PROBLEM TO WORK ON: Each record below should be repeated precisely as written.
○ ○ ○ ○ ○ ○ ○
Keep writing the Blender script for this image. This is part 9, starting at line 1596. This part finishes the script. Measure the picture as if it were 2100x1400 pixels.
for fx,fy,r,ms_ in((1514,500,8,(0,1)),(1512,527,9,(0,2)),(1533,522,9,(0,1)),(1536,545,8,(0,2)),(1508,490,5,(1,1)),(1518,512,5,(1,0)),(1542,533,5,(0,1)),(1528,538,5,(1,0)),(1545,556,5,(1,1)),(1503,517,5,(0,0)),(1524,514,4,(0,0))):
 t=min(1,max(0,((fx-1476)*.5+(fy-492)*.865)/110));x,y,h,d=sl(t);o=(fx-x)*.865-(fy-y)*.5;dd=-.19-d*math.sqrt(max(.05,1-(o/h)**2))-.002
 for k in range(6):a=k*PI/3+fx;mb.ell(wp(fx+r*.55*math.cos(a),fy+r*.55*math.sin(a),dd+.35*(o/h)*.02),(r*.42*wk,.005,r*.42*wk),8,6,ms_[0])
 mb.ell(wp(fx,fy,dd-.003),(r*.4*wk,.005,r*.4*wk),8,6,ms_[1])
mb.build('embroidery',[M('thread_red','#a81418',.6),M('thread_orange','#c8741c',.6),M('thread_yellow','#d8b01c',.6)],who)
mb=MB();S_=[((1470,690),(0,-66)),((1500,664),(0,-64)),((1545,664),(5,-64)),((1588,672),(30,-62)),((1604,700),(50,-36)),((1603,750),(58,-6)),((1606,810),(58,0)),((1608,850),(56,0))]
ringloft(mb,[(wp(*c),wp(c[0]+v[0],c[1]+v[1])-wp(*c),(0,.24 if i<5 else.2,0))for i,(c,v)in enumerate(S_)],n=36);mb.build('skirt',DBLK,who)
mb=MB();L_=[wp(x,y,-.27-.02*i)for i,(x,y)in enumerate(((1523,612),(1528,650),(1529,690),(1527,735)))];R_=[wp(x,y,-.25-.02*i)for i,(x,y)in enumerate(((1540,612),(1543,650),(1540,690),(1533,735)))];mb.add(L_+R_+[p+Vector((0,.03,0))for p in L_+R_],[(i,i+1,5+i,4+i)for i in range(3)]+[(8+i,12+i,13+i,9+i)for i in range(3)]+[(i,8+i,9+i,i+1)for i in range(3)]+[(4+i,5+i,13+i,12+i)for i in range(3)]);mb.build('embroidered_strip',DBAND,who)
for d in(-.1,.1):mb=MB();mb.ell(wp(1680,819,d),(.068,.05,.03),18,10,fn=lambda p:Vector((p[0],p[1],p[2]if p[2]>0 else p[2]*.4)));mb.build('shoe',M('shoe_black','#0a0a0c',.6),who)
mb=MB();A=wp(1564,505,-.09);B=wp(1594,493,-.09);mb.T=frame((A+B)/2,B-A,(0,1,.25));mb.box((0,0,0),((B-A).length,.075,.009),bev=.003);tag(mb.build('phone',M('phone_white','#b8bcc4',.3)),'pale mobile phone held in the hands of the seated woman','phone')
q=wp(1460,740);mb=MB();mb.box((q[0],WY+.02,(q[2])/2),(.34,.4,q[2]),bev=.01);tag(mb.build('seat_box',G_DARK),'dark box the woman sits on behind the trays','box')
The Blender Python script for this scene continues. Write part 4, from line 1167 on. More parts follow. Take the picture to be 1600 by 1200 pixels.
○ ○ ○ ○ ○ ○ ○
OUTPUT BELOW:
Keep writing the Blender script for this image. This is part 9, starting at line 1596. This part finishes the script. Measure the picture as if it were 2100x1400 pixels.
for fx,fy,r,ms_ in((1514,500,8,(0,1)),(1512,527,9,(0,2)),(1533,522,9,(0,1)),(1536,545,8,(0,2)),(1508,490,5,(1,1)),(1518,512,5,(1,0)),(1542,533,5,(0,1)),(1528,538,5,(1,0)),(1545,556,5,(1,1)),(1503,517,5,(0,0)),(1524,514,4,(0,0))):
 t=min(1,max(0,((fx-1476)*.5+(fy-492)*.865)/110));x,y,h,d=sl(t);o=(fx-x)*.865-(fy-y)*.5;dd=-.19-d*math.sqrt(max(.05,1-(o/h)**2))-.002
 for k in range(6):a=k*PI/3+fx;mb.ell(wp(fx+r*.55*math.cos(a),fy+r*.55*math.sin(a),dd+.35*(o/h)*.02),(r*.42*wk,.005,r*.42*wk),8,6,ms_[0])
 mb.ell(wp(fx,fy,dd-.003),(r*.4*wk,.005,r*.4*wk),8,6,ms_[1])
mb.build('embroidery',[M('thread_red','#a81418',.6),M('thread_orange','#c8741c',.6),M('thread_yellow','#d8b01c',.6)],who)
mb=MB();S_=[((1470,690),(0,-66)),((1500,664),(0,-64)),((1545,664),(5,-64)),((1588,672),(30,-62)),((1604,700),(50,-36)),((1603,750),(58,-6)),((1606,810),(58,0)),((1608,850),(56,0))]
ringloft(mb,[(wp(*c),wp(c[0]+v[0],c[1]+v[1])-wp(*c),(0,.24 if i<5 else.2,0))for i,(c,v)in enumerate(S_)],n=36);mb.build('skirt',DBLK,who)
mb=MB();L_=[wp(x,y,-.27-.02*i)for i,(x,y)in enumerate(((1523,612),(1528,650),(1529,690),(1527,735)))];R_=[wp(x,y,-.25-.02*i)for i,(x,y)in enumerate(((1540,612),(1543,650),(1540,690),(1533,735)))];mb.add(L_+R_+[p+Vector((0,.03,0))for p in L_+R_],[(i,i+1,5+i,4+i)for i in range(3)]+[(8+i,12+i,13+i,9+i)for i in range(3)]+[(i,8+i,9+i,i+1)for i in range(3)]+[(4+i,5+i,13+i,12+i)for i in range(3)]);mb.build('embroidered_strip',DBAND,who)
for d in(-.1,.1):mb=MB();mb.ell(wp(1680,819,d),(.068,.05,.03),18,10,fn=lambda p:Vector((p[0],p[1],p[2]if p[2]>0 else p[2]*.4)));mb.build('shoe',M('shoe_black','#0a0a0c',.6),who)
mb=MB();A=wp(1564,505,-.09);B=wp(1594,493,-.09);mb.T=frame((A+B)/2,B-A,(0,1,.25));mb.box((0,0,0),((B-A).length,.075,.009),bev=.003);tag(mb.build('phone',M('phone_white','#b8bcc4',.3)),'pale mobile phone held in the hands of the seated woman','phone')
q=wp(1460,740);mb=MB();mb.box((q[0],WY+.02,(q[2])/2),(.34,.4,q[2]),bev=.01);tag(mb.build('seat_box',G_DARK),'dark box the woman sits on behind the trays','box')
The Blender Python script for this scene continues. Write part 4, from line 1167 on. More parts follow. Take the picture to be 1600 by 1200 pixels.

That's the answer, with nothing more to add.